— begin Given information —

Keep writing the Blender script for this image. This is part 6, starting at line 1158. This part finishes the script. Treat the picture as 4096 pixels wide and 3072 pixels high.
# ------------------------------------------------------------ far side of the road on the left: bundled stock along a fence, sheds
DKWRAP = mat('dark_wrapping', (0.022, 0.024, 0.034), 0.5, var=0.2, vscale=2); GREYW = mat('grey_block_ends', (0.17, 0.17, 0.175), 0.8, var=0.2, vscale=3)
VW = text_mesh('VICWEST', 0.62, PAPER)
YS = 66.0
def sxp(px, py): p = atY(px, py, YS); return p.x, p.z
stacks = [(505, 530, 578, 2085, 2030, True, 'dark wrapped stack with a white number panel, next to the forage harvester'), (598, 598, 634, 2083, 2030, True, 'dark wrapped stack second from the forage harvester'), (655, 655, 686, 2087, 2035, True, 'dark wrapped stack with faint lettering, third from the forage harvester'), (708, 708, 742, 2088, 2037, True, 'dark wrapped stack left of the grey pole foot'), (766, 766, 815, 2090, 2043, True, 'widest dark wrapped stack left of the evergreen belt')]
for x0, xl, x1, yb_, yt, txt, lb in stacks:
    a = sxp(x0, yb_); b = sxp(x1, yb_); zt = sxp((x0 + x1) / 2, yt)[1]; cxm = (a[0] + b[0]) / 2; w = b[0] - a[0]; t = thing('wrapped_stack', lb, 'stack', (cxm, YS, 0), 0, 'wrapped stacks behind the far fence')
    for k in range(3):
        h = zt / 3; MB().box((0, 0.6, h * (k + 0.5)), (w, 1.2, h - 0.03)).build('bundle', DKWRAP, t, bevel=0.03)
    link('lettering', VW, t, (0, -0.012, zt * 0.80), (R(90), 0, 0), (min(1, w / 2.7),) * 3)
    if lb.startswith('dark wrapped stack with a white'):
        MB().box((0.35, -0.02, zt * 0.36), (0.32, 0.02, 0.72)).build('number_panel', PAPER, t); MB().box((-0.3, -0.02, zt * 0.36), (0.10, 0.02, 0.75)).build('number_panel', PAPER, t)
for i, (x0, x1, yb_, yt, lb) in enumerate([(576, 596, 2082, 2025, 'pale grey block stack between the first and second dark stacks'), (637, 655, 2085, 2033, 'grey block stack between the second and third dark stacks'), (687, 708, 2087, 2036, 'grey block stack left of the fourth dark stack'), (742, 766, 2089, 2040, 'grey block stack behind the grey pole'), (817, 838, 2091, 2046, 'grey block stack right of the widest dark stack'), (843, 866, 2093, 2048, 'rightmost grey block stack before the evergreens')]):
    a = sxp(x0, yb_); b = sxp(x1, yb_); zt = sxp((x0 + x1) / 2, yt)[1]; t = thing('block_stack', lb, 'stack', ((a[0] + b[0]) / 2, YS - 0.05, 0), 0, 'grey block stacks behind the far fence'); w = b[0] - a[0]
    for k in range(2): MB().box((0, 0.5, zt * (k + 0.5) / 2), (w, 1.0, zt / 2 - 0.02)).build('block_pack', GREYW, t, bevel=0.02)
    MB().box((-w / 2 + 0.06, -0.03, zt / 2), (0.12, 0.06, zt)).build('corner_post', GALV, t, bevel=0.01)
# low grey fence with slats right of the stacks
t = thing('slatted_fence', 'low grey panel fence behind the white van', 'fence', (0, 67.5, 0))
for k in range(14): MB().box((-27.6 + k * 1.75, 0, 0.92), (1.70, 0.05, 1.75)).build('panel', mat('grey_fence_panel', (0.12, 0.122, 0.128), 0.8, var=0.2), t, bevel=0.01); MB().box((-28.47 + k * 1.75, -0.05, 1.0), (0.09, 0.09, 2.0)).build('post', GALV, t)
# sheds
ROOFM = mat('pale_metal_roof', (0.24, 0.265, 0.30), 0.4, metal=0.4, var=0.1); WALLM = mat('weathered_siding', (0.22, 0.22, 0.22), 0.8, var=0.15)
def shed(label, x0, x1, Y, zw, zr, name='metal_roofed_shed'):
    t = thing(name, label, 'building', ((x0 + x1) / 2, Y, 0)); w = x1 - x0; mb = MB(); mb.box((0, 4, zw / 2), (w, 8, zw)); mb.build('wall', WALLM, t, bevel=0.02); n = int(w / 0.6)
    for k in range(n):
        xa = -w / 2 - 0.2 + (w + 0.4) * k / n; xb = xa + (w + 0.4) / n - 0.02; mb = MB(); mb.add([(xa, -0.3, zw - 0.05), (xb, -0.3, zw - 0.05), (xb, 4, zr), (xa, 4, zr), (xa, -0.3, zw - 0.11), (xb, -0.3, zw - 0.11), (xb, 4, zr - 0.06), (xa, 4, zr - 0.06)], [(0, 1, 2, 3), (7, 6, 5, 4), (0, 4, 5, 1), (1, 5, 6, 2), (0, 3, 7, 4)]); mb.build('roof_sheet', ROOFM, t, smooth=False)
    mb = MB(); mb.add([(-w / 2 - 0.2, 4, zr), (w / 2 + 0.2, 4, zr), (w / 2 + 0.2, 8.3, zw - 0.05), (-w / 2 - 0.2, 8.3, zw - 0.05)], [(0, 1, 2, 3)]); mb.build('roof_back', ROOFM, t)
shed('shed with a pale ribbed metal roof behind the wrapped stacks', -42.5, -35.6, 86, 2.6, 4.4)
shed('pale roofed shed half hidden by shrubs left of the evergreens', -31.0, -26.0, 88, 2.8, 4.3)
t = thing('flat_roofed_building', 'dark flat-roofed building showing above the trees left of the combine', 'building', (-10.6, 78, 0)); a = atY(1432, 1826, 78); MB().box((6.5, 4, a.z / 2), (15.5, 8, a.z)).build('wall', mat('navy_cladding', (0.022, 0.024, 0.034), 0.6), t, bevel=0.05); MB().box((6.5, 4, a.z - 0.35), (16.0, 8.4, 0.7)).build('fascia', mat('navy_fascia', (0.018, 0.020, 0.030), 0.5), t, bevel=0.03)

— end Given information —

### Stated problem
Reproduce the data, keeping every line exactly the same.

### Completed exercise
Keep writing the Blender script for this image. This is part 6, starting at line 1158. This part finishes the script. Treat the picture as 4096 pixels wide and 3072 pixels high.
# ------------------------------------------------------------ far side of the road on the left: bundled stock along a fence, sheds
DKWRAP = mat('dark_wrapping', (0.022, 0.024, 0.034), 0.5, var=0.2, vscale=2); GREYW = mat('grey_block_ends', (0.17, 0.17, 0.175), 0.8, var=0.2, vscale=3)
VW = text_mesh('VICWEST', 0.62, PAPER)
YS = 66.0
def sxp(px, py): p = atY(px, py, YS); return p.x, p.z
stacks = [(505, 530, 578, 2085, 2030, True, 'dark wrapped stack with a white number panel, next to the forage harvester'), (598, 598, 634, 2083, 2030, True, 'dark wrapped stack second from the forage harvester'), (655, 655, 686, 2087, 2035, True, 'dark wrapped stack with faint lettering, third from the forage harvester'), (708, 708, 742, 2088, 2037, True, 'dark wrapped stack left of the grey pole foot'), (766, 766, 815, 2090, 2043, True, 'widest dark wrapped stack left of the evergreen belt')]
for x0, xl, x1, yb_, yt, txt, lb in stacks:
    a = sxp(x0, yb_); b = sxp(x1, yb_); zt = sxp((x0 + x1) / 2, yt)[1]; cxm = (a[0] + b[0]) / 2; w = b[0] - a[0]; t = thing('wrapped_stack', lb, 'stack', (cxm, YS, 0), 0, 'wrapped stacks behind the far fence')
    for k in range(3):
        h = zt / 3; MB().box((0, 0.6, h * (k + 0.5)), (w, 1.2, h - 0.03)).build('bundle', DKWRAP, t, bevel=0.03)
    link('lettering', VW, t, (0, -0.012, zt * 0.80), (R(90), 0, 0), (min(1, w / 2.7),) * 3)
    if lb.startswith('dark wrapped stack with a white'):
        MB().box((0.35, -0.02, zt * 0.36), (0.32, 0.02, 0.72)).build('number_panel', PAPER, t); MB().box((-0.3, -0.02, zt * 0.36), (0.10, 0.02, 0.75)).build('number_panel', PAPER, t)
for i, (x0, x1, yb_, yt, lb) in enumerate([(576, 596, 2082, 2025, 'pale grey block stack between the first and second dark stacks'), (637, 655, 2085, 2033, 'grey block stack between the second and third dark stacks'), (687, 708, 2087, 2036, 'grey block stack left of the fourth dark stack'), (742, 766, 2089, 2040, 'grey block stack behind the grey pole'), (817, 838, 2091, 2046, 'grey block stack right of the widest dark stack'), (843, 866, 2093, 2048, 'rightmost grey block stack before the evergreens')]):
    a = sxp(x0, yb_); b = sxp(x1, yb_); zt = sxp((x0 + x1) / 2, yt)[1]; t = thing('block_stack', lb, 'stack', ((a[0] + b[0]) / 2, YS - 0.05, 0), 0, 'grey block stacks behind the far fence'); w = b[0] - a[0]
    for k in range(2): MB().box((0, 0.5, zt * (k + 0.5) / 2), (w, 1.0, zt / 2 - 0.02)).build('block_pack', GREYW, t, bevel=0.02)
    MB().box((-w / 2 + 0.06, -0.03, zt / 2), (0.12, 0.06, zt)).build('corner_post', GALV, t, bevel=0.01)
# low grey fence with slats right of the stacks
t = thing('slatted_fence', 'low grey panel fence behind the white van', 'fence', (0, 67.5, 0))
for k in range(14): MB().box((-27.6 + k * 1.75, 0, 0.92), (1.70, 0.05, 1.75)).build('panel', mat('grey_fence_panel', (0.12, 0.122, 0.128), 0.8, var=0.2), t, bevel=0.01); MB().box((-28.47 + k * 1.75, -0.05, 1.0), (0.09, 0.09, 2.0)).build('post', GALV, t)
# sheds
ROOFM = mat('pale_metal_roof', (0.24, 0.265, 0.30), 0.4, metal=0.4, var=0.1); WALLM = mat('weathered_siding', (0.22, 0.22, 0.22), 0.8, var=0.15)
def shed(label, x0, x1, Y, zw, zr, name='metal_roofed_shed'):
    t = thing(name, label, 'building', ((x0 + x1) / 2, Y, 0)); w = x1 - x0; mb = MB(); mb.box((0, 4, zw / 2), (w, 8, zw)); mb.build('wall', WALLM, t, bevel=0.02); n = int(w / 0.6)
    for k in range(n):
        xa = -w / 2 - 0.2 + (w + 0.4) * k / n; xb = xa + (w + 0.4) / n - 0.02; mb = MB(); mb.add([(xa, -0.3, zw - 0.05), (xb, -0.3, zw - 0.05), (xb, 4, zr), (xa, 4, zr), (xa, -0.3, zw - 0.11), (xb, -0.3, zw - 0.11), (xb, 4, zr - 0.06), (xa, 4, zr - 0.06)], [(0, 1, 2, 3), (7, 6, 5, 4), (0, 4, 5, 1), (1, 5, 6, 2), (0, 3, 7, 4)]); mb.build('roof_sheet', ROOFM, t, smooth=False)
    mb = MB(); mb.add([(-w / 2 - 0.2, 4, zr), (w / 2 + 0.2, 4, zr), (w / 2 + 0.2, 8.3, zw - 0.05), (-w / 2 - 0.2, 8.3, zw - 0.05)], [(0, 1, 2, 3)]); mb.build('roof_back', ROOFM, t)
shed('shed with a pale ribbed metal roof behind the wrapped stacks', -42.5, -35.6, 86, 2.6, 4.4)
shed('pale roofed shed half hidden by shrubs left of the evergreens', -31.0, -26.0, 88, 2.8, 4.3)
t = thing('flat_roofed_building', 'dark flat-roofed building showing above the trees left of the combine', 'building', (-10.6, 78, 0)); a = atY(1432, 1826, 78); MB().box((6.5, 4, a.z / 2), (15.5, 8, a.z)).build('wall', mat('navy_cladding', (0.022, 0.024, 0.034), 0.6), t, bevel=0.05); MB().box((6.5, 4, a.z - 0.35), (16.0, 8.4, 0.7)).build('fascia', mat('navy_fascia', (0.018, 0.020, 0.030), 0.5), t, bevel=0.03)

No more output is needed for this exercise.